Cantabrigians love to say that Cambridge exists beyond Harvard. But is it really true that if University President Drew G. Faust were to pack up the Yard, put it in her back pocket, and hit the road, the city would remain the same? When people think of Cambridge, their first thought isn’t the Porter Square T Station or Longfellow House. They think of Harvard University, with its brick buildings and crimson scarves (or MIT, if they’re nerds). So, this summer, we had to ask ourselves what Cambridge really means without the briefcased professors and exhausted students.

While the greater Boston area has its fair share of summer activities (which you’ve hopefully read about on Flyby every week), events that actually take place in Cambridge often revolve around Harvard or MIT. Cambridge is a college town, albeit not your typical college town. Our ultimate conclusion, though, is that just as Cambridge is inescapably tied to Harvard, without Cambridge, Harvard might not have Felipe’s (among other things that a functioning city government and solid infrastructure allow). So, it’s a mutually symbiotic relationship.

Are tourists who wear matching gear better or worse than normally dressed tourists?

Worse. Definitely worse.

What are the pros and cons of riding the T?

There’s nothing like the moment when the AC hits you as you clamber aboard a bus you’ve been chasing, the feeling when there isn’t a line to add money to your CharlieCard, the painful-but-endearing screech of the train as the Red Line hurtles from Central into Harvard. But are these fleeting instances of satisfaction with the MBTA worth making a habit of riding the bus/train?

After all, the MBTA gives us the Green Line. That speaks for itself. Maybe the biggest blessings are in the little things, then, like the view of the Boston skyline as the Red Line crosses the Longfellow Bridge—there’s a transitory beauty to this perspective of the Charles, a perspective unique to a ride on the T.

Is the choice to take the T a simple matter of necessity, or does our decision to (somewhat begrudgingly) participate in a flawed system say something deeper about who we are? We haven’t found the answer to this one yet, but it’s food for thought next time you’re making a commute with the MBTA.

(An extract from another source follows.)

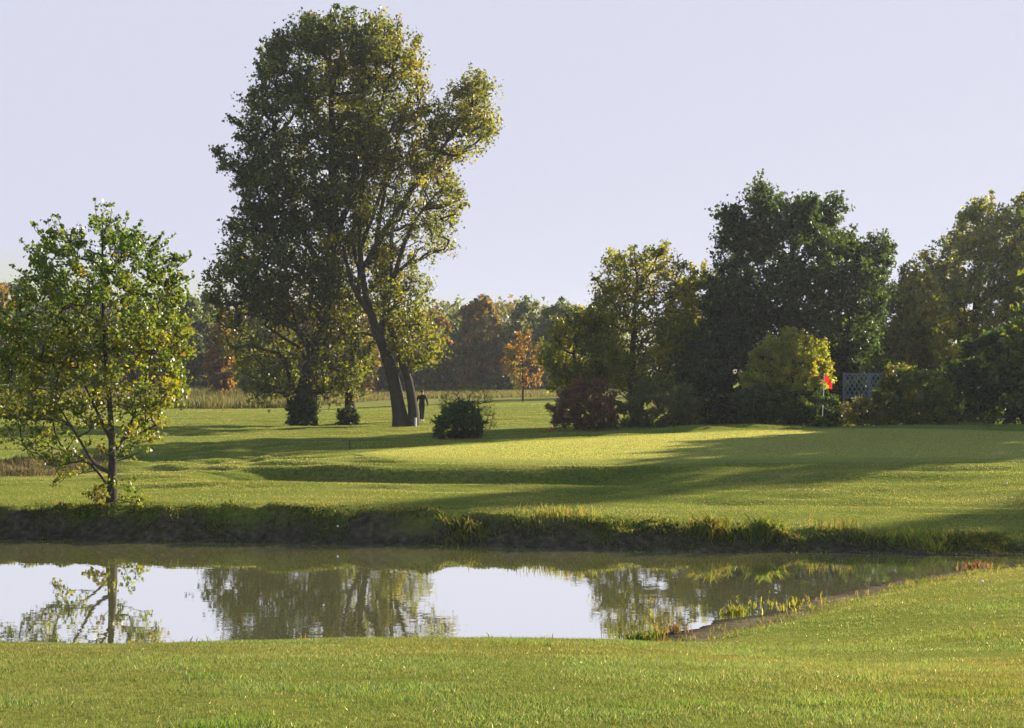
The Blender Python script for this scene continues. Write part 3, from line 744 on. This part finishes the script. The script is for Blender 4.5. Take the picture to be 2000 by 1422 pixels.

What have we accomplished since June?

Very little.

Is Cambridge a good place to spend the summer?

When you’re spending your summer in Cambridge, you’re not really just spending your summer in Cambridge. No city is an island—we’re surrounded by towns and linked by colonial history, a common spirit, and the T. What is Cambridge if not next to Boston? What is Boston without Brookline? What is Brookline’s purpose if JFK isn’t mentioned every few blocks? As Carl Sagan once said, we are all connected.

So our answer to this one is a definite yes—where else can you leave the gates of Harvard, sail the Charles, and take a walk through history, all in one sunny day? If you stay here for the summer, you’d be surprised by what you might learn about the greater Boston area...and maybe even about yourself.